#### Short problem
Only the lines from the start of the material through the line containing "downlight(1.40, -.4, 'round" are to be extracted, exactly as they appear.

#### Given material
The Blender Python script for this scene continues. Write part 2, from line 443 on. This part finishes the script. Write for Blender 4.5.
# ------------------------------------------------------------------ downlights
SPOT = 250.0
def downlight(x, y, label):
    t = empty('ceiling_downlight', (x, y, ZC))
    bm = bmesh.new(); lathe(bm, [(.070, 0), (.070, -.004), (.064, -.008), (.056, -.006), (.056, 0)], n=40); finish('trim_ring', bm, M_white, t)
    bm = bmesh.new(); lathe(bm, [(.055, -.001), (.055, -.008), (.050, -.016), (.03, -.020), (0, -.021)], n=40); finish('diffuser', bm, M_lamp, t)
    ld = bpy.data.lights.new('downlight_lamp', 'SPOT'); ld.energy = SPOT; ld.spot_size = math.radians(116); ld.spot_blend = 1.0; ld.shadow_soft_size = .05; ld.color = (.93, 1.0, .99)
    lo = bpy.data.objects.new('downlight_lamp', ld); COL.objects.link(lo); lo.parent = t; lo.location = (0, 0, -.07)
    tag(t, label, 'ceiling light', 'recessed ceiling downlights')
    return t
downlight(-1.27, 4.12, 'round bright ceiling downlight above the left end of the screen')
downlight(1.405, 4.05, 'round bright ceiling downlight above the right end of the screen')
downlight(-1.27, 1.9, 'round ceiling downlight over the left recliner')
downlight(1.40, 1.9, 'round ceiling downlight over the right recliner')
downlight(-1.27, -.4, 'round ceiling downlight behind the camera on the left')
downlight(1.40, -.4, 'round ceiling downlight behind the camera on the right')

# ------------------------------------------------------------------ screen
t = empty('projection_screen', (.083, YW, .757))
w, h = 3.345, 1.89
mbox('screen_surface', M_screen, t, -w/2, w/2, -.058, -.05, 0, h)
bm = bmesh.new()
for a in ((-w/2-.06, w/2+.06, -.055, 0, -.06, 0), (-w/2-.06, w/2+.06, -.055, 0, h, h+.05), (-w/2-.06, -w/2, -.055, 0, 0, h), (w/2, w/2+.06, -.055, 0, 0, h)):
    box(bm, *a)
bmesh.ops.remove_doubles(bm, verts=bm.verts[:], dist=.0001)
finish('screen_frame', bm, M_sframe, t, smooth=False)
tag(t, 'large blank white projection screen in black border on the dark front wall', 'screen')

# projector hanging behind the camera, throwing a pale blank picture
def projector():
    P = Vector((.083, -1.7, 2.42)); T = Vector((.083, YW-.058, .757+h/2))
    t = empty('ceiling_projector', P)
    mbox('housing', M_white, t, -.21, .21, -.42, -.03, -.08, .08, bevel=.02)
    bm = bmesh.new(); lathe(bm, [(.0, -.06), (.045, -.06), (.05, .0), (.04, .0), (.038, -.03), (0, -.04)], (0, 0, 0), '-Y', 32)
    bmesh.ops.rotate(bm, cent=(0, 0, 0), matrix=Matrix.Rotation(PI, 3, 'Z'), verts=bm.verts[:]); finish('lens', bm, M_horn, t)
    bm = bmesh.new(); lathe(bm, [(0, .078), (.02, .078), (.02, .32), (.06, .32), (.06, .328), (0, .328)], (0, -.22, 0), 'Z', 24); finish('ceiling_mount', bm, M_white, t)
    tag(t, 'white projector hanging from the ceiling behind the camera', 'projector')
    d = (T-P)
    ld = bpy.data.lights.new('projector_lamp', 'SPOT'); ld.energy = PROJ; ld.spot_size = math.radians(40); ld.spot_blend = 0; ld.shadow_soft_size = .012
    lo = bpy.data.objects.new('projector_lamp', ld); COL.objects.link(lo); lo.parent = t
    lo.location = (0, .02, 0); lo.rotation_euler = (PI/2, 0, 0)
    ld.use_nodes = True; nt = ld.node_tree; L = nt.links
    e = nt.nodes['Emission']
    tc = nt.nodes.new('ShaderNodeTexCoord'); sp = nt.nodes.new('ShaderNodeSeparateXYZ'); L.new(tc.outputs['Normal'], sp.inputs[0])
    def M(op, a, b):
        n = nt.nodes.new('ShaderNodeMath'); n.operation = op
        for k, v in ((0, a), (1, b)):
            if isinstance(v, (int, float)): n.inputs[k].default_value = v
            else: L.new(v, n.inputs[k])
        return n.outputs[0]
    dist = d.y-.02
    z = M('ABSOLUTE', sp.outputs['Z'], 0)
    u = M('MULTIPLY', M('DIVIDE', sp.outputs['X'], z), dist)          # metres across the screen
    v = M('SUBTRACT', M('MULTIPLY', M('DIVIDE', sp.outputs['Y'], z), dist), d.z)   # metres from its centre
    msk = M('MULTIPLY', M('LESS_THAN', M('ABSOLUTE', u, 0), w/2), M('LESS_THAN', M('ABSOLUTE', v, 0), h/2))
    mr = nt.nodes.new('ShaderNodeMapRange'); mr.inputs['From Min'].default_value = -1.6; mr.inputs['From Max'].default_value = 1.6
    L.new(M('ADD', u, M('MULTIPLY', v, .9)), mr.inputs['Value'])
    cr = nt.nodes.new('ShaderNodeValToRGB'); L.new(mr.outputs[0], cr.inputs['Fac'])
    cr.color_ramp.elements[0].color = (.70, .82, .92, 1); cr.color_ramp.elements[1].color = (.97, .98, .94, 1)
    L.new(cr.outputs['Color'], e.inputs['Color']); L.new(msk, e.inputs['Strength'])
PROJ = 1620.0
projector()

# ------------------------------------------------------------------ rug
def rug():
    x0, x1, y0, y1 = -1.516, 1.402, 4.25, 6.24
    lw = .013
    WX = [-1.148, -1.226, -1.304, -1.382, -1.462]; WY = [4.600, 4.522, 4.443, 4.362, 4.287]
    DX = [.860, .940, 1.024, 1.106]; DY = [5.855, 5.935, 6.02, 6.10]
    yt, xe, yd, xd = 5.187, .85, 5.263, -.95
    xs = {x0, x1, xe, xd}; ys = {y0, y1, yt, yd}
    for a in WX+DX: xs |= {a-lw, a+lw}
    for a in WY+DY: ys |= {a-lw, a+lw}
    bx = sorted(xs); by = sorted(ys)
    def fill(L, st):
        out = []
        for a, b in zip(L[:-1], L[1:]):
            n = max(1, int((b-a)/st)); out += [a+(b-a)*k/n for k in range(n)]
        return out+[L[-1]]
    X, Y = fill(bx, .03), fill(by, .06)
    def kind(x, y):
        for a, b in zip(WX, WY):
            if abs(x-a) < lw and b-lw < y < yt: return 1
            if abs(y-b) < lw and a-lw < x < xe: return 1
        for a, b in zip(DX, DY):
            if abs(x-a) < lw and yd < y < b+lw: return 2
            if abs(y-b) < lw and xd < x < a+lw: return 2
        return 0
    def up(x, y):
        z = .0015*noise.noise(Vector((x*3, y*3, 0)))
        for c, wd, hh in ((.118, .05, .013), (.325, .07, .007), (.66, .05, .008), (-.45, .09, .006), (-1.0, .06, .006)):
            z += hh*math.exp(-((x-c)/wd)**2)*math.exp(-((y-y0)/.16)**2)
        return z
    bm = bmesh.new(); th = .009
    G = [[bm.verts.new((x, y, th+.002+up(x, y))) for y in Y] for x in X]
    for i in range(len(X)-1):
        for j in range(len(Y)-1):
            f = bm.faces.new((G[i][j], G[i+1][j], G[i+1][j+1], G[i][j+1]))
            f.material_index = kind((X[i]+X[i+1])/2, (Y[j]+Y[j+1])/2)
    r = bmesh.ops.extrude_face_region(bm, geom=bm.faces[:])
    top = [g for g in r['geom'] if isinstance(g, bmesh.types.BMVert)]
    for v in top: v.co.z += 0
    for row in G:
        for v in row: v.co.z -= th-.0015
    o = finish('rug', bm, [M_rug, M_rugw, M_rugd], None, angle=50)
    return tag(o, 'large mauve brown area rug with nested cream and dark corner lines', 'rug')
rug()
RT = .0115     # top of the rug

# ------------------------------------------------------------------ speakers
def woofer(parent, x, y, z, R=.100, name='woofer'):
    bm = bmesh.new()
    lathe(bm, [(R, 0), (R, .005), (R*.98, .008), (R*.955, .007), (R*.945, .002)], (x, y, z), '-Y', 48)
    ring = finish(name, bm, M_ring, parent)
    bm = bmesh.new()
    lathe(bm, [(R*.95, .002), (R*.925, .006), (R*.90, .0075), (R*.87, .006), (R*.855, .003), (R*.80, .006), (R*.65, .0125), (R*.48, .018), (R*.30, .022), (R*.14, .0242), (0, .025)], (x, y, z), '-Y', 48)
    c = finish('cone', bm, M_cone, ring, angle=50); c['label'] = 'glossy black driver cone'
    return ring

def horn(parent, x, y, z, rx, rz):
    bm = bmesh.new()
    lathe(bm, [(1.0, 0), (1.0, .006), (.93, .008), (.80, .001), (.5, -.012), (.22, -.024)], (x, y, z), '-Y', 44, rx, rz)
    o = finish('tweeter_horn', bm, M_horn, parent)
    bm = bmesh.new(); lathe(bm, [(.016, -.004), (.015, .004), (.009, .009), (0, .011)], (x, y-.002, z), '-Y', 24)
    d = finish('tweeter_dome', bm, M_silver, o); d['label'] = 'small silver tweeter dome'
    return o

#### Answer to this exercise
The Blender Python script for this scene continues. Write part 2, from line 443 on. This part finishes the script. Write for Blender 4.5.
# ------------------------------------------------------------------ downlights
SPOT = 250.0
def downlight(x, y, label):
    t = empty('ceiling_downlight', (x, y, ZC))
    bm = bmesh.new(); lathe(bm, [(.070, 0), (.070, -.004), (.064, -.008), (.056, -.006), (.056, 0)], n=40); finish('trim_ring', bm, M_white, t)
    bm = bmesh.new(); lathe(bm, [(.055, -.001), (.055, -.008), (.050, -.016), (.03, -.020), (0, -.021)], n=40); finish('diffuser', bm, M_lamp, t)
    ld = bpy.data.lights.new('downlight_lamp', 'SPOT'); ld.energy = SPOT; ld.spot_size = math.radians(116); ld.spot_blend = 1.0; ld.shadow_soft_size = .05; ld.color = (.93, 1.0, .99)
    lo = bpy.data.objects.new('downlight_lamp', ld); COL.objects.link(lo); lo.parent = t; lo.location = (0, 0, -.07)
    tag(t, label, 'ceiling light', 'recessed ceiling downlights')
    return t
downlight(-1.27, 4.12, 'round bright ceiling downlight above the left end of the screen')
downlight(1.405, 4.05, 'round bright ceiling downlight above the right end of the screen')
downlight(-1.27, 1.9, 'round ceiling downlight over the left recliner')
downlight(1.40, 1.9, 'round ceiling downlight over the right recliner')
downlight(-1.27, -.4, 'round ceiling downlight behind the camera on the left')
downlight(1.40, -.4, 'round ceiling downlight behind the camera on the right')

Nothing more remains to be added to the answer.